What the exercise asks:
Copy out lines with the word "cages" from the material that follows.

[START Provided material]

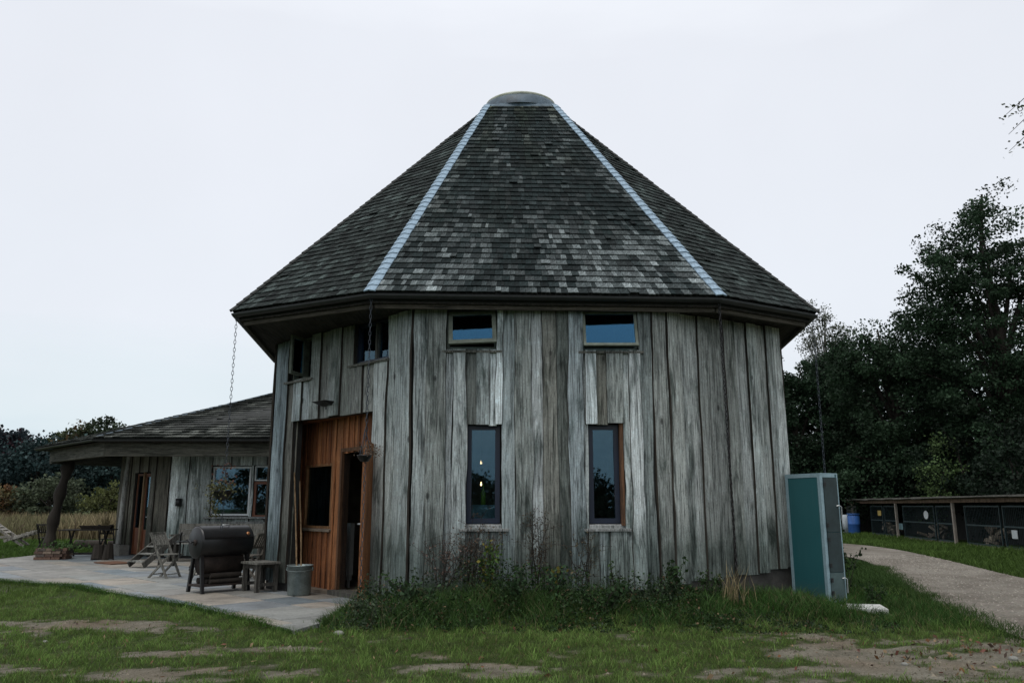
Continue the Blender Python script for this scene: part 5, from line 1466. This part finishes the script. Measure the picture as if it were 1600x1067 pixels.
tree('broadleaf_tree', 'shadowed tree deep in the wood near the house corner', (15.6, 55, 0), [(0, 0, 5, 4.5, 3.5, 5), (0, 0, 3, 5, 4, 3)], 360, 60, 0.25, G3, 0.3, WD, 0.6, limbs=12, dens=1.4)
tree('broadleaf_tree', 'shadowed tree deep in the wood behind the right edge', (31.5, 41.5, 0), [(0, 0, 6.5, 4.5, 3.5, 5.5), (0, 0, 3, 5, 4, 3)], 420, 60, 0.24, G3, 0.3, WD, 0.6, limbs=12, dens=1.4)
tree('birch_tree', 'thin pale see-through tree rising above the wood by the eave', (23.2, 58, 0), [(0, 0, 13, 1.7, 1.5, 3.2), (-0.8, 0, 14.6, 1.2, 1.2, 2.0), (1.3, 0, 13.2, 1.2, 1.2, 1.8), (0, 0, 9, 2.2, 2, 3)], 220, 34, 0.15, (0.075, 0.085, 0.06), 0.13, WD, 0.5, trunk_h=16, bark=M_paleb, limbs=80)
# understorey along the back of the cages
for k, (x, y, h_, w, tn, lb_) in enumerate(((19.6, 36.8, 4.6, 1.0, (0.06, 0.095, 0.035), 'bright slender green sapling behind the cage shed'), (18.9, 27.5, 4.4, 1.7, G3, 'dark bush behind the near end of the cage shed'), (19.8, 31.8, 4.8, 2.0, G3, 'dark bush behind the middle of the cage shed'),
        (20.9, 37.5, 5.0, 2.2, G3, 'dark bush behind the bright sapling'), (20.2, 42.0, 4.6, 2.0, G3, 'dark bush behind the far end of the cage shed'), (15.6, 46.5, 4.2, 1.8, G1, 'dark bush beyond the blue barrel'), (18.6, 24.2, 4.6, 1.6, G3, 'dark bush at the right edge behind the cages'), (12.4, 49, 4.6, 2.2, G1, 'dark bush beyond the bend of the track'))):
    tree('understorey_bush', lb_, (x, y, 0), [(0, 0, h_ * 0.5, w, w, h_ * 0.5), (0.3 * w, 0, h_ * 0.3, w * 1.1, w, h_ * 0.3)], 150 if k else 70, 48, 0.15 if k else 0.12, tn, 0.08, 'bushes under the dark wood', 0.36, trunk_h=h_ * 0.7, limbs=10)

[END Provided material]

Final result:
# understorey along the back of the cages
        (20.9, 37.5, 5.0, 2.2, G3, 'dark bush behind the bright sapling'), (20.2, 42.0, 4.6, 2.0, G3, 'dark bush behind the far end of the cage shed'), (15.6, 46.5, 4.2, 1.8, G1, 'dark bush beyond the blue barrel'), (18.6, 24.2, 4.6, 1.6, G3, 'dark bush at the right edge behind the cages'), (12.4, 49, 4.6, 2.2, G1, 'dark bush beyond the bend of the track'))):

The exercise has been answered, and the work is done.